» WHAT THE EXERCISE ASKS
Start at the line containing "Write a Blender" and stop at the line containing "scene.camera = cam"; copy those lines exactly, both ends included, and no others.

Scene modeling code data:
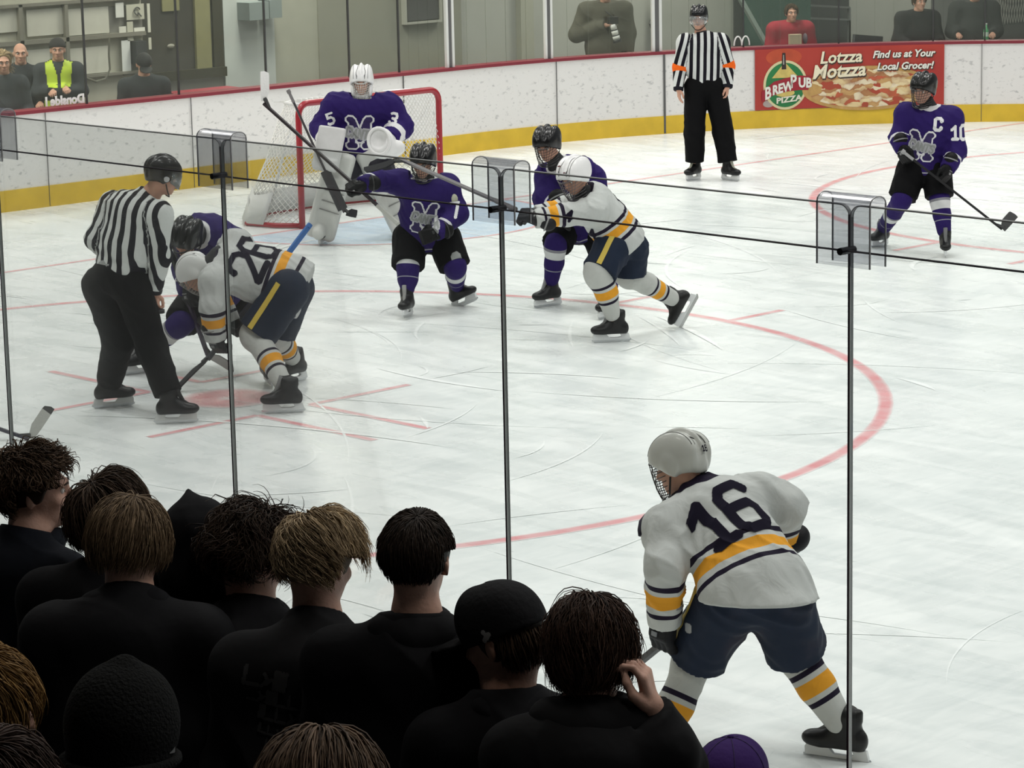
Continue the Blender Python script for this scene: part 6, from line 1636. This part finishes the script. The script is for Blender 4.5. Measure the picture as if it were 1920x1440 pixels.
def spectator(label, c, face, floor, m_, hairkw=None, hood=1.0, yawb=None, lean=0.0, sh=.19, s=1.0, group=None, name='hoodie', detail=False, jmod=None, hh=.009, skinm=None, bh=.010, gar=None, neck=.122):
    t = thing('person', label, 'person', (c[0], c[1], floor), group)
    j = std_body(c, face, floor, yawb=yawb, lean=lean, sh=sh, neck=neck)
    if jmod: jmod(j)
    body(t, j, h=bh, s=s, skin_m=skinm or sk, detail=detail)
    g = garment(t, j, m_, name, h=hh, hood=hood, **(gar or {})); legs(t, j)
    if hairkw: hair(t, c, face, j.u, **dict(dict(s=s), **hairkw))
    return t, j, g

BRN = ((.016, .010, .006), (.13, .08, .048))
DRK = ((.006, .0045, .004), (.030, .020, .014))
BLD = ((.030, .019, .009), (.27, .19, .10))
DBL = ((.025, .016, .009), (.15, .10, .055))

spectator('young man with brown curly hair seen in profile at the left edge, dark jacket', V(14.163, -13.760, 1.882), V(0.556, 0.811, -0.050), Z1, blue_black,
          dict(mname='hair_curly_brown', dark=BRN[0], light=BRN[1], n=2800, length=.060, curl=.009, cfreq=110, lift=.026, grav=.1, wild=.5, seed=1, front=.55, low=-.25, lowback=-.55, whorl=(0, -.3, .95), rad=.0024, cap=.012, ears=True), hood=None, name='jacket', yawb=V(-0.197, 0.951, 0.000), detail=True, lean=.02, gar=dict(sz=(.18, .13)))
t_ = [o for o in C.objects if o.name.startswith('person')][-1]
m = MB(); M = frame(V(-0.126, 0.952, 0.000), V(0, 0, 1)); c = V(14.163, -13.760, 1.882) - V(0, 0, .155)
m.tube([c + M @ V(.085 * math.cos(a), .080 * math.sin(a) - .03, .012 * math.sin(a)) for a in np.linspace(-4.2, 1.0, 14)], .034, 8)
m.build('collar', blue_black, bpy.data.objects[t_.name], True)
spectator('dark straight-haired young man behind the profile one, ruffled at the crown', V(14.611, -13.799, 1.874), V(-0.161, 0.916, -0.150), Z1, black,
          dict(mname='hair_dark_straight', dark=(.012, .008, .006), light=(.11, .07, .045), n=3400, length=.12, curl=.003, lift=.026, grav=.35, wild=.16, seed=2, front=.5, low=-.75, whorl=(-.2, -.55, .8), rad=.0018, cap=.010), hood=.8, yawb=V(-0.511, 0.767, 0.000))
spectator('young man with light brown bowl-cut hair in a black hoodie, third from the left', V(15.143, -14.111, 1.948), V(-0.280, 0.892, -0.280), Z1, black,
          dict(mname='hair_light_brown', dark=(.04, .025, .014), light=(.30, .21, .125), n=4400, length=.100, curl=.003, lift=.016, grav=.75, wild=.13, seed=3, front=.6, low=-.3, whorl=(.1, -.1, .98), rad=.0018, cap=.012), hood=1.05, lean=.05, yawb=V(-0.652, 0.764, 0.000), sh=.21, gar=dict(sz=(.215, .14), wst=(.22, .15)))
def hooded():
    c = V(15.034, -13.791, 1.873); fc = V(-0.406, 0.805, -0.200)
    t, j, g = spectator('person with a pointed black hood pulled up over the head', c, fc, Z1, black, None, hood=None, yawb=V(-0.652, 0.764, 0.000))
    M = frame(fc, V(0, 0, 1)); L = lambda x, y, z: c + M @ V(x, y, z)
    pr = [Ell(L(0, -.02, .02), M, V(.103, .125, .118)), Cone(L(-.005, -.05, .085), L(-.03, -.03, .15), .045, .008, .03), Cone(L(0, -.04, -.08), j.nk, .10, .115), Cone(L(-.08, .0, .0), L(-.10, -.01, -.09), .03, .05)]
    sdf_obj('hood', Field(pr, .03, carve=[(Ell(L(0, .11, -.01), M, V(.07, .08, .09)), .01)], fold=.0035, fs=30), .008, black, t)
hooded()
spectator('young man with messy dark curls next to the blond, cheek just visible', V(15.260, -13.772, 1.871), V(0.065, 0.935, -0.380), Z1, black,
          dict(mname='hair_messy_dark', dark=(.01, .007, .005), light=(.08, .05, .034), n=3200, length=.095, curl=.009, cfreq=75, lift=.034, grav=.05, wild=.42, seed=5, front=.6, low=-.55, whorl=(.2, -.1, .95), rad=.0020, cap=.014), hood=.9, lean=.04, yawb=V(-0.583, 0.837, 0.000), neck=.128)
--
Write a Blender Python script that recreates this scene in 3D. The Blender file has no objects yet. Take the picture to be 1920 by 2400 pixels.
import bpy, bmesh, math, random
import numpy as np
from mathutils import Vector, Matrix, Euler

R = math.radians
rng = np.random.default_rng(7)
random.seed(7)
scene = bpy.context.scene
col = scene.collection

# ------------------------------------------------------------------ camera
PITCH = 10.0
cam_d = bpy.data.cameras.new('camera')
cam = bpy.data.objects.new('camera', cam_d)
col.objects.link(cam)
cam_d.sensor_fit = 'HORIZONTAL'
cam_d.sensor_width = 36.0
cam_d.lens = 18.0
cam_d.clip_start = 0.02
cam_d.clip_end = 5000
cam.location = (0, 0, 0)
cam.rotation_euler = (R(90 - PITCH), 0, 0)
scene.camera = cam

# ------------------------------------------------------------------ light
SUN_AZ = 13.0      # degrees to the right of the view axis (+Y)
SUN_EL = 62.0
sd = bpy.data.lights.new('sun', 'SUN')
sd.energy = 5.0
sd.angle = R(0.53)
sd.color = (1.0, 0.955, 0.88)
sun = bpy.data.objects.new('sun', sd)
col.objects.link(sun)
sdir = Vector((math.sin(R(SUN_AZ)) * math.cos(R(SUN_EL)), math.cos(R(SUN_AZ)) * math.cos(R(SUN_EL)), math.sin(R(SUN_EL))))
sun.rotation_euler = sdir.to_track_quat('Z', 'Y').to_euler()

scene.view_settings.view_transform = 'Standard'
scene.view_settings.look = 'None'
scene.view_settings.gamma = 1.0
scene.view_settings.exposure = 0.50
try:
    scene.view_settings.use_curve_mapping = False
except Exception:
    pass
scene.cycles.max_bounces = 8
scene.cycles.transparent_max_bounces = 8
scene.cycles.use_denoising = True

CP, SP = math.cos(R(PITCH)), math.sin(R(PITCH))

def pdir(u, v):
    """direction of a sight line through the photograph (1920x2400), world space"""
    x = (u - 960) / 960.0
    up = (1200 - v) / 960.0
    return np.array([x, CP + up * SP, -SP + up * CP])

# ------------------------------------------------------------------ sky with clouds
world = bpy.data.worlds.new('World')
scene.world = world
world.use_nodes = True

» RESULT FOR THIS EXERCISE
Write a Blender Python script that recreates this scene in 3D. The Blender file has no objects yet. Take the picture to be 1920 by 2400 pixels.
import bpy, bmesh, math, random
import numpy as np
from mathutils import Vector, Matrix, Euler

R = math.radians
rng = np.random.default_rng(7)
random.seed(7)
scene = bpy.context.scene
col = scene.collection

# ------------------------------------------------------------------ camera
PITCH = 10.0
cam_d = bpy.data.cameras.new('camera')
cam = bpy.data.objects.new('camera', cam_d)
col.objects.link(cam)
cam_d.sensor_fit = 'HORIZONTAL'
cam_d.sensor_width = 36.0
cam_d.lens = 18.0
cam_d.clip_start = 0.02
cam_d.clip_end = 5000
cam.location = (0, 0, 0)
cam.rotation_euler = (R(90 - PITCH), 0, 0)
scene.camera = cam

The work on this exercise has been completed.